There are people, myself included, who love provoking innocent bystanders about how insanely high the interest rates are for various short term loan-type products: “a payday loan can cost 500% APR!” “No! That’s criminal!” “Oh, but an overdraft charge on a normal checking account could easily be 1000% APR!” “What is the world coming to?!” Welcome to my cocktail party chatter; and witness the beginning and end of the conversation.
Insiders understand that offering these products costs a lot. Companies are taking additional risk by lending to people who are often riskier. Loss rates are actually very high. Also, fixed costs are high too. Further, there are people, myself included, who believe that using the normalizing metric of Annual Percentage Rate (APR), or “effective” or “all in” APR (which include all fees and interest) isn’t particularly compelling for a very short term loan. It’s kind of like saying a hotel room costs $73,000 annually, (“No! That’s criminal!”) instead of $200 per night. Imagine a cab fare annualized. Even a video rental. Still, having a normalizer is valuable to compare products. It’s just that in the case of short term loans it provokes tremendous anger – all the way up to our national dialogue and policy-making, including the Consumer Financial Protection Agency.

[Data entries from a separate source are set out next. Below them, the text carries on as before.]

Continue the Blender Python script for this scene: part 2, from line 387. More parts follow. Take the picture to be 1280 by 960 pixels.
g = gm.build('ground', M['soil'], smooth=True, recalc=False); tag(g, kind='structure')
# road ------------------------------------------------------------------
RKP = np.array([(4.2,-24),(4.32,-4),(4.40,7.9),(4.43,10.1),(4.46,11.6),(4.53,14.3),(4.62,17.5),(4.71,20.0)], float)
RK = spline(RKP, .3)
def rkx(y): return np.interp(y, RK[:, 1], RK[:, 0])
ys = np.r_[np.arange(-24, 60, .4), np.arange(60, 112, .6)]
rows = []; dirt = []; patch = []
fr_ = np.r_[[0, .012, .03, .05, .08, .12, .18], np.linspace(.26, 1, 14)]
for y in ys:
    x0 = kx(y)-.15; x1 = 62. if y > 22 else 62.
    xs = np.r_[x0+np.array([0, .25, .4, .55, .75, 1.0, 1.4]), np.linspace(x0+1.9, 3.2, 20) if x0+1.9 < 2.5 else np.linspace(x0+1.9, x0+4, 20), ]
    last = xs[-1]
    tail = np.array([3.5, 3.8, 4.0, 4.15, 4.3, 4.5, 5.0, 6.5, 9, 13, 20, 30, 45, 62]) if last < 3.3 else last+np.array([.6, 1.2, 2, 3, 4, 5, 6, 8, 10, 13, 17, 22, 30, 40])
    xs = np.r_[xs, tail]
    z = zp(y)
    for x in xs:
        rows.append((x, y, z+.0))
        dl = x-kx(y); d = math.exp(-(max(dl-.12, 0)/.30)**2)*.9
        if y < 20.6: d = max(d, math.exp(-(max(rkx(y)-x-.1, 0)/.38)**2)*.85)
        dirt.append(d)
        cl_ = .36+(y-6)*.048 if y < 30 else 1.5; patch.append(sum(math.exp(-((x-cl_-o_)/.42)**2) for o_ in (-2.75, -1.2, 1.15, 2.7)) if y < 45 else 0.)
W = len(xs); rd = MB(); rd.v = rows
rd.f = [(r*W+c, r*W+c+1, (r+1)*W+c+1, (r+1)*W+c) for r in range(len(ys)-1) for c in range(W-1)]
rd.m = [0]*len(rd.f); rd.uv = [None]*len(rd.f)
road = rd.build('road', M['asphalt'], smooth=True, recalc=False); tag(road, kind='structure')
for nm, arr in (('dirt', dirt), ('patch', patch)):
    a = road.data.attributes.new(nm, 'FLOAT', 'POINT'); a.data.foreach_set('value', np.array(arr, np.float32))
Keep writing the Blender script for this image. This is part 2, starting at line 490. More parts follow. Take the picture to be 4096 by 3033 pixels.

Advocates, myself included, believe underserved, underbanked, lower income people deserve better. They don’t care that it’s expensive, or complicated, or any “excuse” business people come up with (I do). This makes for lots of antagonism and not a lot of change. The business folks haven’t changed much and are always on the defensive. The consumer advocates complain a lot, run tiny loss-making pilots and not a lot more (CFPA might be a breakthrough for them).
There is a new generation of players who are doing a lot. We’re investing in them. CFSI is helping them. They include bankers, processors, AFSers, nonprofits, startups – all across the board.
But my point here is that these forms of credit need to exist, they are expensive, and APR, or rate, is not a good proxy for their quality. The fact of the matter is that the underserved will always pay a higher rate. But that’s not an excuse for not doing better. I think how a loan improves life should be the proxy for quality, not its rate. Does the loan help build a business? That’s good. Does it offer convenience or avoid embarrassment? Also good, but less so. Does it increase economic stability? Good. Does it help build assets? Super! Does it build credit? Harder for many to assimilate, but excellent. Does it change behavior meaningfully? Vague, but powerful. You get my point. I would like to shift the discussion beyond rate and towards life improvement. Let’s look at how our short term credit products can meaningfully improve customers’ life. And BECAUSE the customer is one usually with fewer assets, with fewer choices, business should accept the ethical responsibility to build in life improvement, not to accept doing bad business, as they are currently asked to do. People working on the CFPA should not put rate caps in place, but instead provide carrots and sticks to build in life improvement.